**The request**. Give back the lines exactly, from the first one to the line with "[(2.62, 0.26), (6.20, 0.15), (12.5, 0.2)])", both ends included.

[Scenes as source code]
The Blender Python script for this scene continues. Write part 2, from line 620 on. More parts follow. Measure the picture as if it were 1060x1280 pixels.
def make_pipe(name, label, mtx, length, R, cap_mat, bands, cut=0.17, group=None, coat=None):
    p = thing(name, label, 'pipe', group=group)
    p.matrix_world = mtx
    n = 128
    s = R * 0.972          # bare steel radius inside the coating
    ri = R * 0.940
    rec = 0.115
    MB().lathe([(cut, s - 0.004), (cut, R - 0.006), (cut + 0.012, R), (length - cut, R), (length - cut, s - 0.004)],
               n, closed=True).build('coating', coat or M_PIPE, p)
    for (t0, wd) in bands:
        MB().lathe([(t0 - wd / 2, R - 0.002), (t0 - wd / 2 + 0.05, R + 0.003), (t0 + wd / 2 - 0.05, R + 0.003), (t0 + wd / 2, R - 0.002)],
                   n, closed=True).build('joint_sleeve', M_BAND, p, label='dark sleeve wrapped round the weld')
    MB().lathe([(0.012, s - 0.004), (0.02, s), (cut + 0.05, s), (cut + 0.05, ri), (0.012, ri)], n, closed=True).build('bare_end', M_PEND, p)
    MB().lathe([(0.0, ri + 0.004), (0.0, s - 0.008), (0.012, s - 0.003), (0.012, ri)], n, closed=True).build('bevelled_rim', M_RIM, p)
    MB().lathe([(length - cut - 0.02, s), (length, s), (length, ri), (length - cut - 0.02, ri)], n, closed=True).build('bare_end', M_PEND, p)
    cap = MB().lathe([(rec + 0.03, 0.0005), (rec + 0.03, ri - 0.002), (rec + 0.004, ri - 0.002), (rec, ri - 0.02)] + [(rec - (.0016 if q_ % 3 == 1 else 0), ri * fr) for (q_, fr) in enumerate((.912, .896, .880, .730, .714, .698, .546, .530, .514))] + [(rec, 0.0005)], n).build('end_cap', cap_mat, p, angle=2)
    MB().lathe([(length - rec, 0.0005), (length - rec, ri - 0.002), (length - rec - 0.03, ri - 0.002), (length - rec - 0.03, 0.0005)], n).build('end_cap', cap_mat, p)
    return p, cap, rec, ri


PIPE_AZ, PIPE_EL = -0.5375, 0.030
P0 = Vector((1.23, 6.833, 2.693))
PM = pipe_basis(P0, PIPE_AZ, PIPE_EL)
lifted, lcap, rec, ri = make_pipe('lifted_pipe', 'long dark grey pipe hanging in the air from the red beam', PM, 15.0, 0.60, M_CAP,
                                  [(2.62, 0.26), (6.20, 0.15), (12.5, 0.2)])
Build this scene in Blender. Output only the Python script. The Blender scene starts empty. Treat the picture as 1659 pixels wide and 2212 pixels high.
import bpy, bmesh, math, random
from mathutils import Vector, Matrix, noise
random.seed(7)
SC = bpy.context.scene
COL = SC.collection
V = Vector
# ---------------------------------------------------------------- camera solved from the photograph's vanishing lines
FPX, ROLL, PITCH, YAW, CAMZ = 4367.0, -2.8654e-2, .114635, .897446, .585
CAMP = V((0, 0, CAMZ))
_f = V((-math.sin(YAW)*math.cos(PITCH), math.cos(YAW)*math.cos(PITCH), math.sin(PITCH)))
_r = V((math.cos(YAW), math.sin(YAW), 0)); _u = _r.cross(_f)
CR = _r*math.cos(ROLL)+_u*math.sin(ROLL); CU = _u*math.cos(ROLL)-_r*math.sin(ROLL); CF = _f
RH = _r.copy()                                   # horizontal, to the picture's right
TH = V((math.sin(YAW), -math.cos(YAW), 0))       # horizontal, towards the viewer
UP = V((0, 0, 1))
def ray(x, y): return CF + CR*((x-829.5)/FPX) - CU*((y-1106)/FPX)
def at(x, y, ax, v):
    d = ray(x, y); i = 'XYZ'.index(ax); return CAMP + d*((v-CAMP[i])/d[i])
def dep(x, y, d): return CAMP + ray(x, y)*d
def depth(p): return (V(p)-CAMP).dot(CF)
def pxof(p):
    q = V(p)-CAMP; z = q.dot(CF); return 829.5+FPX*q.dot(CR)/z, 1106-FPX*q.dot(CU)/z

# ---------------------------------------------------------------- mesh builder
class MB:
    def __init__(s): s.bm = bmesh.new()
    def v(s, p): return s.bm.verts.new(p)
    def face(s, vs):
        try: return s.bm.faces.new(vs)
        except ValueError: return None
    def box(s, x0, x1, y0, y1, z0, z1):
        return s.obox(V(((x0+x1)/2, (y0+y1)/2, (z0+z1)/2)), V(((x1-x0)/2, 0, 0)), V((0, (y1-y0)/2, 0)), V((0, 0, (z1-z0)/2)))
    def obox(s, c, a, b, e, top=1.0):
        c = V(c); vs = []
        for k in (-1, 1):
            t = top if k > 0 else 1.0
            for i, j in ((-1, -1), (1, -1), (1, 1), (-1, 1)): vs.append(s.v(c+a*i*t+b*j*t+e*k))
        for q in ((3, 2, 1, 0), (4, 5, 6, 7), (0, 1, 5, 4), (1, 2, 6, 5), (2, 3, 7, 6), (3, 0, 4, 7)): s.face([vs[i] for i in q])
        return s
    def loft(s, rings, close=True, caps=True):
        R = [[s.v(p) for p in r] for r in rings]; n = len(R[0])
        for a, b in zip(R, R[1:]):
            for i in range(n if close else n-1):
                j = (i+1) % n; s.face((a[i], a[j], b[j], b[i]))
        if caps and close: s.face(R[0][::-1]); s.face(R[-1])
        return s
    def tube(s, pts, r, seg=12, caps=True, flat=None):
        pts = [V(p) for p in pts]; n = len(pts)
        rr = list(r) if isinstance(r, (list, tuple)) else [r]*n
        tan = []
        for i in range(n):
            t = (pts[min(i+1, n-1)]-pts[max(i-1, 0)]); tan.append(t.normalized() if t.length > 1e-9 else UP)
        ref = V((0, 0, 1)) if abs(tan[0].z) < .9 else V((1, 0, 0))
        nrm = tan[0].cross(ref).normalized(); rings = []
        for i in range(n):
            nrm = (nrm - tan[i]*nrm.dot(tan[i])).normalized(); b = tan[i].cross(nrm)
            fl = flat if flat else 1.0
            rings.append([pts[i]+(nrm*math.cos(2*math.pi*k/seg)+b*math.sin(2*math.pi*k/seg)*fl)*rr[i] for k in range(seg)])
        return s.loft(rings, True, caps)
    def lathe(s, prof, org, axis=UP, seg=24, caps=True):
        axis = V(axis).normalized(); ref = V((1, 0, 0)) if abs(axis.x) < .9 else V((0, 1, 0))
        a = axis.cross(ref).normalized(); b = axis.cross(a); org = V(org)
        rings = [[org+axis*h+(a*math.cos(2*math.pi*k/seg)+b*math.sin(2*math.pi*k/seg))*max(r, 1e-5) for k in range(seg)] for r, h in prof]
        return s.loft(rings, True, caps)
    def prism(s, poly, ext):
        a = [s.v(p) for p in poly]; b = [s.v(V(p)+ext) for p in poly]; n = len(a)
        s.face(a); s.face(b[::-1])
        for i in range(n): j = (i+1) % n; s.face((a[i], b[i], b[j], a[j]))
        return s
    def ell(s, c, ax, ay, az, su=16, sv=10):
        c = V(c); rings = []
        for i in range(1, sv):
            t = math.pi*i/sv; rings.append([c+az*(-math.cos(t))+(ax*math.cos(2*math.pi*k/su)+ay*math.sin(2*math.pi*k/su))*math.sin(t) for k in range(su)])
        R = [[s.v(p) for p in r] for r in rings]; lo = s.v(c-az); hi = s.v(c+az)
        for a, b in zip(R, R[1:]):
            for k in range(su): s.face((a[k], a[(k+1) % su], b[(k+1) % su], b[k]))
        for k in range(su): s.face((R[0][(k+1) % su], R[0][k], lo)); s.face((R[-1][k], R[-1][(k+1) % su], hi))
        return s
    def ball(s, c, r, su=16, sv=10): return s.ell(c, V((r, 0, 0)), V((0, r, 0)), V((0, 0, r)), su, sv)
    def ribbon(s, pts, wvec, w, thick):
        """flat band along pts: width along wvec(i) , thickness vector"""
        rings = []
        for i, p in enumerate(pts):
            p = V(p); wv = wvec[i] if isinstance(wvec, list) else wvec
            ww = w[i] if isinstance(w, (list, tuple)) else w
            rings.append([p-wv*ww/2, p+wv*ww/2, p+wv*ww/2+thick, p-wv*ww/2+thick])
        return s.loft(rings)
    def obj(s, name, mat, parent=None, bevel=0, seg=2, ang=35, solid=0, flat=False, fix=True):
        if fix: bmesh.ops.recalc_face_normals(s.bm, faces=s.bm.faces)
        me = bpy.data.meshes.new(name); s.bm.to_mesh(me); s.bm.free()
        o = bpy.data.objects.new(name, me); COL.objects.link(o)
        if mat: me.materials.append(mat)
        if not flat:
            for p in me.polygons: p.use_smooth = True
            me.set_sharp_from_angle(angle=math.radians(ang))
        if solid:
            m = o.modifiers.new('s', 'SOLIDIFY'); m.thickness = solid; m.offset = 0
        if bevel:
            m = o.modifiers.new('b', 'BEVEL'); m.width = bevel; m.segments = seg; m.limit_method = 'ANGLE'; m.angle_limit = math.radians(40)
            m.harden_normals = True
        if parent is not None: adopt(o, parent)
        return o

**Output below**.
The Blender Python script for this scene continues. Write part 2, from line 620 on. More parts follow. Measure the picture as if it were 1060x1280 pixels.
def make_pipe(name, label, mtx, length, R, cap_mat, bands, cut=0.17, group=None, coat=None):
    p = thing(name, label, 'pipe', group=group)
    p.matrix_world = mtx
    n = 128
    s = R * 0.972          # bare steel radius inside the coating
    ri = R * 0.940
    rec = 0.115
    MB().lathe([(cut, s - 0.004), (cut, R - 0.006), (cut + 0.012, R), (length - cut, R), (length - cut, s - 0.004)],
               n, closed=True).build('coating', coat or M_PIPE, p)
    for (t0, wd) in bands:
        MB().lathe([(t0 - wd / 2, R - 0.002), (t0 - wd / 2 + 0.05, R + 0.003), (t0 + wd / 2 - 0.05, R + 0.003), (t0 + wd / 2, R - 0.002)],
                   n, closed=True).build('joint_sleeve', M_BAND, p, label='dark sleeve wrapped round the weld')
    MB().lathe([(0.012, s - 0.004), (0.02, s), (cut + 0.05, s), (cut + 0.05, ri), (0.012, ri)], n, closed=True).build('bare_end', M_PEND, p)
    MB().lathe([(0.0, ri + 0.004), (0.0, s - 0.008), (0.012, s - 0.003), (0.012, ri)], n, closed=True).build('bevelled_rim', M_RIM, p)
    MB().lathe([(length - cut - 0.02, s), (length, s), (length, ri), (length - cut - 0.02, ri)], n, closed=True).build('bare_end', M_PEND, p)
    cap = MB().lathe([(rec + 0.03, 0.0005), (rec + 0.03, ri - 0.002), (rec + 0.004, ri - 0.002), (rec, ri - 0.02)] + [(rec - (.0016 if q_ % 3 == 1 else 0), ri * fr) for (q_, fr) in enumerate((.912, .896, .880, .730, .714, .698, .546, .530, .514))] + [(rec, 0.0005)], n).build('end_cap', cap_mat, p, angle=2)
    MB().lathe([(length - rec, 0.0005), (length - rec, ri - 0.002), (length - rec - 0.03, ri - 0.002), (length - rec - 0.03, 0.0005)], n).build('end_cap', cap_mat, p)
    return p, cap, rec, ri


PIPE_AZ, PIPE_EL = -0.5375, 0.030
P0 = Vector((1.23, 6.833, 2.693))
PM = pipe_basis(P0, PIPE_AZ, PIPE_EL)
lifted, lcap, rec, ri = make_pipe('lifted_pipe', 'long dark grey pipe hanging in the air from the red beam', PM, 15.0, 0.60, M_CAP,
                                  [(2.62, 0.26), (6.20, 0.15), (12.5, 0.2)])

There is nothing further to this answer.